_Given data_
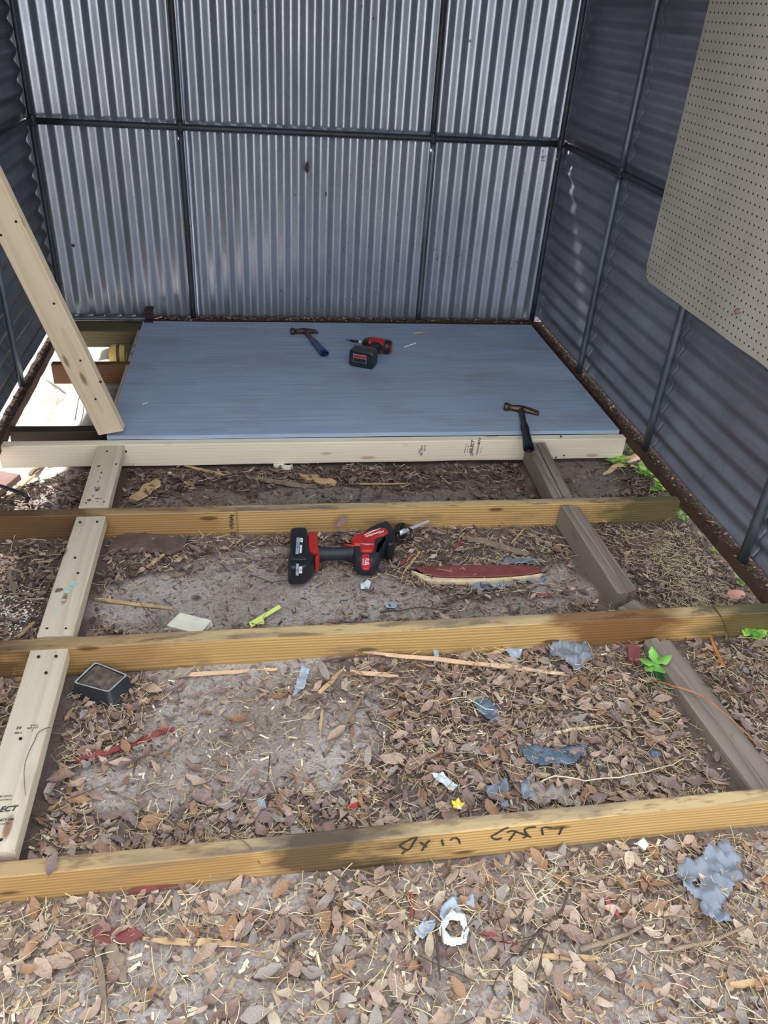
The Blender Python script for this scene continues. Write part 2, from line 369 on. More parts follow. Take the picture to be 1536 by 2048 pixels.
def text(body, origin, xdir, normal, height, mat, parent, shear=0.0, bold=0.0, name='lettering'):
    cu = bpy.data.curves.new('t', 'FONT'); cu.body = body; cu.size = 1; cu.shear = shear; cu.offset = bold; cu.align_x = 'CENTER'; cu.align_y = 'CENTER'
    to = bpy.data.objects.new('t', cu); COL.objects.link(to)
    dg = bpy.context.evaluated_depsgraph_get(); me = bpy.data.meshes.new_from_object(to.evaluated_get(dg)); bpy.data.objects.remove(to)
    x = Vector(xdir).normalized(); n = Vector(normal).normalized(); n = (n-x*n.dot(x)).normalized(); y = n.cross(x); s = height/.72
    o_ = Vector(origin)
    V = [o_+x*(v.co.x*s)+y*(v.co.y*s) for v in me.vertices]; Fc = [list(p.vertices) for p in me.polygons]; bpy.data.meshes.remove(me)
    inv = parent.matrix_world.inverted() if parent is not None else Matrix()
    return mesh_obj(name, [inv @ v for v in V], Fc, mat, parent)

# ------------------------------------------------------------------ ground
def sm(a, b, x):
    t = max(0, min(1, (x-a)/(b-a))); return t*t*(3-2*t)
BEAMS = [(-2.85, 0), (-2.245, 0), (-1.645, 0)]
def gz(x, y):
    z = .012*noise.noise(Vector((x*2.3, y*2.3, .3))) + .006*noise.noise(Vector((x*8, y*8, 1.3))) + .0035*noise.noise(Vector((x*22, y*22, 2.3)))
    z += -.045*sm(-.12, -.3, x)*sm(-1.5, -1.2, y)                          # hollow by the left wall
    z += .03*math.exp(-((x+.03)**2/.02+(y+.85)**2/.035))                   # mulch heap
    z += -.012
    for (yb, _) in BEAMS:
        z += .022*math.exp(-abs(y-yb+.0)/.05)*(.6+.6*noise.noise(Vector((x*3, yb, 0))))
    z += -.012*sm(-1.62, -1.5, y)
    return z
def axis(lo, hi, a, b, st):
    r = []; x = lo
    while x < a: r.append(x); x += max(st, (a-x)*.3)
    x = a
    while x < b: r.append(x); x += st
    d = st
    while x < hi: r.append(x); d *= 1.35; x += d
    r.append(hi); return r
gx = axis(-9, 11, -.9, 2.5, .018); gy = axis(-9, 9, -3.9, .5, .018)
V = [(x, y, gz(x, y)) for y in gy for x in gx]; nx = len(gx)
Fc = [(j*nx+i, j*nx+i+1, (j+1)*nx+i+1, (j+1)*nx+i) for j in range(len(gy)-1) for i in range(nx-1)]
g = mesh_obj('ground', V, Fc, 'ground', None, True); tag(g, 'sandy grey ground with scattered leaf litter inside and around the shed', kind='structure')

# ------------------------------------------------------------------ corrugated walls
def wave(s):
    s = s % 1.0; t = 4*abs(s-.5)-1                                   # triangle wave
    return max(-1, min(1, t*1.12))*.8 + math.sin(t*PI/2)*.2
PITCH = .068
def sheet(name, O, U, W, H, w, h, mat, parent, ribs_along='h', amp=.0075, phase=0.0, seed=1, dent=.0025, pitch=PITCH, yoff=0.0):
    """corrugated sheet: origin O, ribs run along H (height h); waves across W (width w); normal = U x ..."""
    n = U; nwv = w/pitch; nu = int(nwv*12)+1; nv = 40
    V, Fc = [], []
    for j in range(nv+1):
        b = h*j/nv
        for i in range(nu+1):
            a = w*i/nu
            d = amp*wave(a/pitch+phase) + dent*noise.noise(Vector((a*2.2+seed, (b+yoff)*2.2, seed*3))) + .0012*noise.noise(Vector((a*11, (b+yoff)*9, seed)))
            V.append(Vector(O)+W*a+H*b+n*d)
    for j in range(nv):
        for i in range(nu):
            q = j*(nu+1)+i; Fc.append((q, q+1, q+nu+2, q+nu+1))
    o = mesh_obj(name, V, Fc, mat, parent, True)
    md = o.modifiers.new('thickness', 'SOLIDIFY'); md.thickness = .0008
    return o
X, Y, Z = Vector((1,0,0)), Vector((0,1,0)), Vector((0,0,1))
ZT = 2.08; ZM = .955
wb = empty('wall_back', (.8, .15, 0)); tag(wb, 'corrugated galvanised back wall', kind='structure')
def under(o, p): o.parent = p; o.matrix_parent_inverse = p.matrix_basis.inverted()
bpy.context.view_layer.update()
k = 0
for (x0, x1, ph) in ((-.430, .222, .1), (.238, 1.362, .35), (1.378, 2.044, .6)):
    for (z0, z1) in ((.075, ZM-.004), (ZM+.002, ZT)):
        k += 1
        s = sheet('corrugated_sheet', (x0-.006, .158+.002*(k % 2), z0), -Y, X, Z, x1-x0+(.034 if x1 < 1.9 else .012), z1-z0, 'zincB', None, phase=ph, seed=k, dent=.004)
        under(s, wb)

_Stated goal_
Repeat, word for word and with no pictures, only the lines running from the beginning of the data to the line that contains "return mesh_obj(name, [inv".

_Exercise output_
The Blender Python script for this scene continues. Write part 2, from line 369 on. More parts follow. Take the picture to be 1536 by 2048 pixels.
def text(body, origin, xdir, normal, height, mat, parent, shear=0.0, bold=0.0, name='lettering'):
    cu = bpy.data.curves.new('t', 'FONT'); cu.body = body; cu.size = 1; cu.shear = shear; cu.offset = bold; cu.align_x = 'CENTER'; cu.align_y = 'CENTER'
    to = bpy.data.objects.new('t', cu); COL.objects.link(to)
    dg = bpy.context.evaluated_depsgraph_get(); me = bpy.data.meshes.new_from_object(to.evaluated_get(dg)); bpy.data.objects.remove(to)
    x = Vector(xdir).normalized(); n = Vector(normal).normalized(); n = (n-x*n.dot(x)).normalized(); y = n.cross(x); s = height/.72
    o_ = Vector(origin)
    V = [o_+x*(v.co.x*s)+y*(v.co.y*s) for v in me.vertices]; Fc = [list(p.vertices) for p in me.polygons]; bpy.data.meshes.remove(me)
    inv = parent.matrix_world.inverted() if parent is not None else Matrix()
    return mesh_obj(name, [inv @ v for v in V], Fc, mat, parent)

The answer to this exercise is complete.